The tagline is “Look Up”. In the original Superman movie it was “You’ll believe a man can fly!”

So flight is still portrayed as an amazing thing, despite the fact that we’ve seen a thousand people fly in the intervening years.

But then I thought. Most of them fly because of equipment. They don’t have flight innately. There’s a bunch of magic users who can fly of course.

So my question is this — offhand, which characters can innately fly, without the use of special equipment?

I’m just trying to get a sense.
That I’ve seen in movies that I can think of:

Vision, Magneto, Captain Marvel, Human Torch, Black Adam

Namor, and Angel/Archangel depends if you count their wings or not.
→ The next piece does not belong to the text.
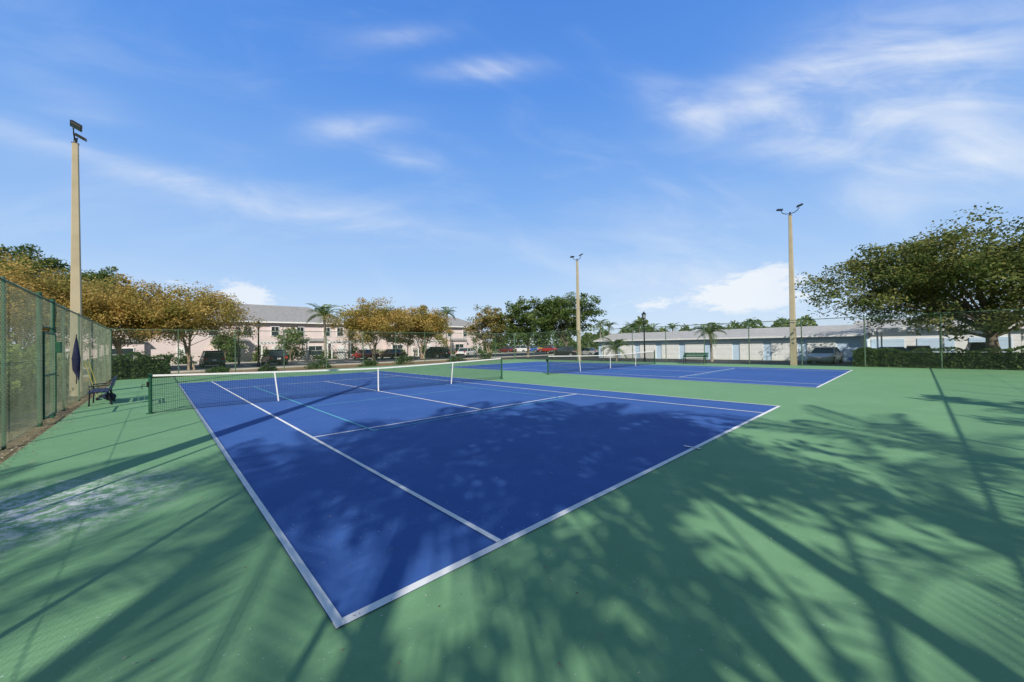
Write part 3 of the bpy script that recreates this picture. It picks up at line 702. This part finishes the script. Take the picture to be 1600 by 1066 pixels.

I don’t count them because there’s a visual source for why they fly, and I’m kind of taking this question as “they can fly just because, not because of wings.”
 

That I’ve seen in movies that I can think of:

Vision, Magneto, Captain Marvel, Human Torch, Black Adam

Namor, and Angel/Archangel depends if you count their wings or not. I don’t count them because there’s a visual source for why they fly, and I’m kind of taking this question as “they can fly just because, not because of wings.”
At least in movies, Magneto flies because he is standing on a metal disk that he is magnetically levitating, he doesn't fly "just because".